By replacing your SO with your ex, the dream is saying that there is something similar about the two situations. How is the former relationship similar to the present one? Both relationships share the fact that no sexual act has happened despite the desire for intimacy. Although you may not ever have been literally naked with your present SO, symbolically you are "naked" in the sense of being open and receptive to letting your SO know you completely, as you are. You seemed to be ready in the dream, yet still nothing happened, which seems puzzling.
Seemingly, the reasons for nothing happening in the two cases are different. With the ex, the reason was the long-distance nature of the relationship, making intimacy impossible, whereas now the reason is, you say, that the right moment or feeling has not come, and perhaps because of inexperience it's not possible to intentionally make that moment happen.
But let me ask, are the two reasons for no intimacy really different? They seem to be different, on the surface. But maybe the reason for holding back is not what it seems to be. In the case of the long-distance relationship, it was easy to be very flirtatious and seductive because you knew that you would not have to follow through--you didn't need to have any anxiety about whether the actual making love would be "successful" in the sense of whether you would both be pleased with each other, and whether you would feel comfortable with your body and what you are doing, and whether you would feel as if you had done it "right" or "performed" well, so that you would not feel awkward or embarrassed or doubtful in any way during your first time. If you and your ex had been in the same room, maybe the same behaviors would not have occurred as they did electronically. Maybe then you would have felt it was not the right time or the right feeling--just as you do now.
So, why is it that the right time and the right feeling are not coinciding so as to enable you to fulfill your desire with your present SO? It is possible that you don't feel ready. There may be some doubt lurking in the back of your mind. It could just be a normal nervousness about whether things will go well. Sometimes we fantasize something in detail, but when it actually occurs, that is not how it turns out, since people are unpredictable.
You could be wondering whether this turning point will change the nature of the relationship.
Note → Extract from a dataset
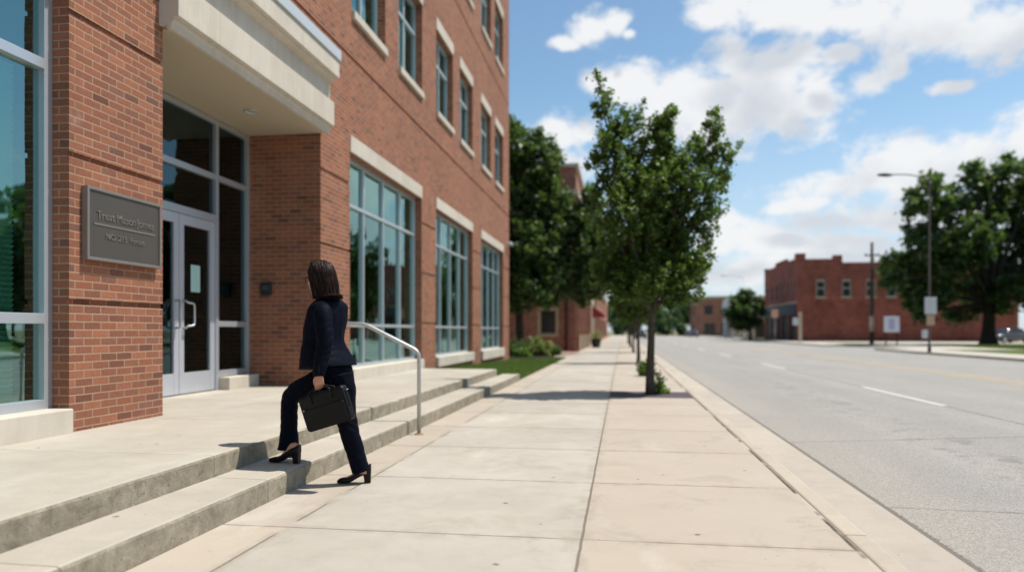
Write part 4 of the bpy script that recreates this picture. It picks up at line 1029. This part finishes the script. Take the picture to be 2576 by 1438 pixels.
# ================================================================== BUILDINGS ALONG THE STREET
MAT['frame']=simple('old pale window frame',(.34,.34,.28),.8,.2)
MAT['dkglass']=simple('dark old glass',(.03,.035,.035),.15,.8,bs=.02)
MAT['shop']=simple('dark shop fascia',(.045,.055,.07),.6,.3)
MAT['beige']=simple('beige render',(.52,.43,.31),.85,.2,var=.08,scale=1)
MAT['beige2']=simple('tan stone',(.45,.38,.26),.85,.2,var=.1,scale=1)
MAT['redaw']=simple('dark red awning cloth',(.24,.03,.035),.8,.2)
MAT['conc']=simple('weathered sign board white',(.62,.63,.64),.6,.3,var=.05)
MAT['signw']=simple('white lettered board',(.66,.68,.74),.5,.3,var=.04)
# --- old two-storey brick block across the road
BX0,BY0,BX1,BY1=19.8,88.0,43.0,107.5
ob=empty('brick_building',(31,98,0),'old two storey red brick building with small arched windows across the road','building')
side=[]; W=[(27.0-.0,)]
wx=[]
for x in (2065,2130,2191,2243):
    t=(x-1288)/FPX; X=(t*(CA*BY0)-SA*BY0)/(CA+SA*t); wx.append(X)
wx+= [wx[-1]+3.2, wx[-1]+6.4, wx[-1]+9.6]
ops=[(X-.5-BX0,X+.5-BX0,5.0,7.0) for X in wx if X+1<BX1]
m=MB(); wall(m,(BX0,BY0,0),(1,0,0),(0,-1,0),BX1-BX0,-.1,8.9,.35,ops)
m.box(BX0,BX0+4.9,BY0+.002,BY0+.34,8.9,9.35)
fr=[(BY1-a-1.15,BY1-a,4.9,7.3) for a in (2.0,5.2,8.4,11.6,14.8,17.6)]
front=[(BY1-b_,BY1-a_,c_,d_) for a_,b_,c_,d_ in ((88.9,90.6,0,0),)] and [(1.0+.0,4.6,.1,2.9),(5.2,8.4,.1,2.9),(9.0,11.0,.1,2.9),(11.6,15.0,.1,2.9),(15.6,18.6,.1,2.9)]+[(1.6+3.1*k,2.8+3.1*k,5.0,7.1) for k in range(6)]
wall(m,(BX0,BY1,0),(0,-1,0),(-1,0,0),BY1-BY0-.35,-.1,9.5,.35,front)
m.box(BX0+.4,BX1,BY1-.3,BY1,-.1,8.9); m.box(BX1-.3,BX1,BY0+.35,BY1-.3,-.1,8.9)
m.build('wall',MAT['brick2'],ob)
MB().box(BX0+.3,BX1-.3,BY0+.3,BY1-.3,8.3,8.5).build('roof',MAT['lot'],ob)
for bb in ((BX0-.1,BX0+.9,BY0-.1,BY0+.9,9.3,10.0),(wx[0]+1.4,wx[0]+2.3,BY0-.02,BY0+.8,8.9,9.75),(BX0-.05,BX0+.35,BY0+6,BY0+12,9.5,9.9),(BX0-.06,BX0+.35,BY1-1.2,BY1+.05,9.5,9.75)): MB().box(*bb).build('parapet_pier',MAT['brick2'],ob)

MB().box(BX0-.06,BX0-.005,BY0+.2,BY1-.1,4.35,4.55).build('stone_band',MAT['beige2'],ob)
k=0
for a,b_,c_,d_ in ops:
    X0,X1=BX0+a,BX0+b_
    f=MB(); f.box(X0,X0+.12,BY0+.10,BY0+.18,c_,d_); f.box(X1-.12,X1,BY0+.10,BY0+.18,c_,d_); f.box(X0+.12,X1-.12,BY0+.102,BY0+.178,c_,c_+.12); f.box(X0+.12,X1-.12,BY0+.102,BY0+.178,d_-.25,d_); f.box(X0+.12,X1-.12,BY0+.104,BY0+.176,(c_+d_)/2-.07,(c_+d_)/2+.07)
    fo=f.build('window',MAT['frame'],ob); MB().box(X0+.05,X1-.05,BY0+.14,BY0+.15,c_+.05,d_-.05).build('pane',MAT['dkglass'],fo)
    MB().box(X0-.12,X1+.12,BY0-.05,BY0+.3,c_-.14,c_-.002).build('sill',MAT['beige2'],fo)
    ar=MB(); ctr=Vector(((X0+X1)/2,BY0,d_-.12)); 
    rr=[[ctr+Vector((q*math.cos(t),e,q*math.sin(t)*.7)) for q,e in ((.5,-.03),(.66,-.03),(.66,.02),(.5,.02))] for t in np.linspace(0,math.pi,9)]
    ar.loft(rr,True,False).build('arch',MAT['brick2'],fo)
for a,b_,c_,d_ in front:
    Ya,Yb=BY1-b_,BY1-a; mm='frame' if c_>3 else 'black'
    f=MB(); e=.09; f.box(BX0+.1,BX0+.18,Ya,Ya+e,c_,d_); f.box(BX0+.1,BX0+.18,Yb-e,Yb,c_,d_); f.box(BX0+.102,BX0+.178,Ya+e,Yb-e,d_-e,d_); f.box(BX0+.102,BX0+.178,Ya+e,Yb-e,c_,c_+e)
    if c_>3: f.box(BX0+.104,BX0+.176,Ya+e,Yb-e,(c_+d_)/2-.05,(c_+d_)/2+.05)
    fo=f.build('window' if c_>3 else 'shopfront',MAT[mm],ob); MB().box(BX0+.14,BX0+.15,Ya+.04,Yb-.04,c_+.04,d_-.04).build('pane',MAT['dkglass'] if c_>3 else MAT['black'],fo)
MB().box(BX0-.18,BX0-.006,BY0+.4,BY1-.2,3.0,4.25).build('shop_fascia',MAT['shop'],ob)
# --- corner brick building beyond the lawn on the near side
NB=empty('corner_brick_building',(-10,50,0),'brown brick building with stone cornice beyond the lawn, half hidden by trees','building')
CX,CY0,CY1=-2.55,41.2,57.5
m=MB(); xw=[]
for x in (1357,1400):
    t=(x-1288)/FPX; X=(t*(CA*CY0)-SA*CY0)/(CA+SA*t); xw.append(X)
L=CX+21
op=[(xw[0]+21,xw[1]+21,.95,2.35)]+[(q,q+1.1,.95,2.4) for q in (2,5.5,9,12)]+[(q,q+1.0,4.6,6.4) for q in (2,5.5,9,12.2,15.2)]
wall(m,(-21,CY0,0),(1,0,0),(0,-1,0),L,-.1,10.3,.3,op)
op2=[(1.4+3.1*k,2.9+3.1*k,.75,2.9) for k in range(5)]+[(1.4+3.1*k,2.9+3.1*k,4.3,6.4) for k in range(5)]+[(1.6+3.1*k,2.7+3.1*k,7.6,8.8) for k in range(5)]
wall(m,(CX,CY0+.3,0),(0,1,0),(1,0,0),CY1-CY0-.3,-.1,10.3,.3,op2)
m.box(-21,CX-.3,CY1-.3,CY1,-.1,10.3)
m.build('wall',MAT['brick3'],NB)
MB().box(-21,CX-.3,CY0+.3,CY1-.3,9.9,10.1).build('roof',MAT['lot'],NB)
cr=MB(); cr.box(-21.1,CX+.14,CY0-.14,CY0-.002,8.75,9.0); cr.box(CX+.002,CX+.14,CY0-.002,CY1,8.75,9.0)
cr.box(-21.1,CX+.16,CY0-.16,CY0+.32,10.302,10.48); cr.box(CX-.32,CX+.16,CY0+.32,CY1,10.302,10.48)
cr.box(-21.1,CX+.08,CY0-.08,CY0-.003,4.0,4.15)
cr.build('cornice',MAT['stone'],NB)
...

I think that it does, inevitably. Once you have taken the plunge, it can't be undone. There can only be one first time. And once a relationship has been taken to the next level, you really don't know how you or the other person will feel. Sometimes people start feeling obligations to the other person now that they are lovers, or at least they wonder what their new obligations should be. When you are inexperienced, it can sometimes also mean you might be too young or just not yet prepared to take on the unknown. It feels like a risk.
You want to leave out genders, implying that one person is male and the other is female. You think that it doesn't matter and is irrelevant because you identify as "not caring" about your sexuality. I would challenge that idea. I don't think it is possible for the gender difference to play no role whatsoever. And very few people are genuinely bi; usually there is a some preference for one or the other gender.
You believe that it's possible to prevent a dream from recurring. That is a lost cause--you cannot force the spontaneous creative dreaming mind to have a dream or not to have a dream. However, if you understand that this dream does not mean that you are unconsciously still in love with your ex, maybe that will make the dream seem less repulsive.
At some point--if not now, later--you will move forward in relationship, maybe making this whole issue go away. In the meantime you can only try to be conscious of what your true feelings are about the various aspects of relating intimately, even those feelings that are uncomfortable and that you might prefer not to think about.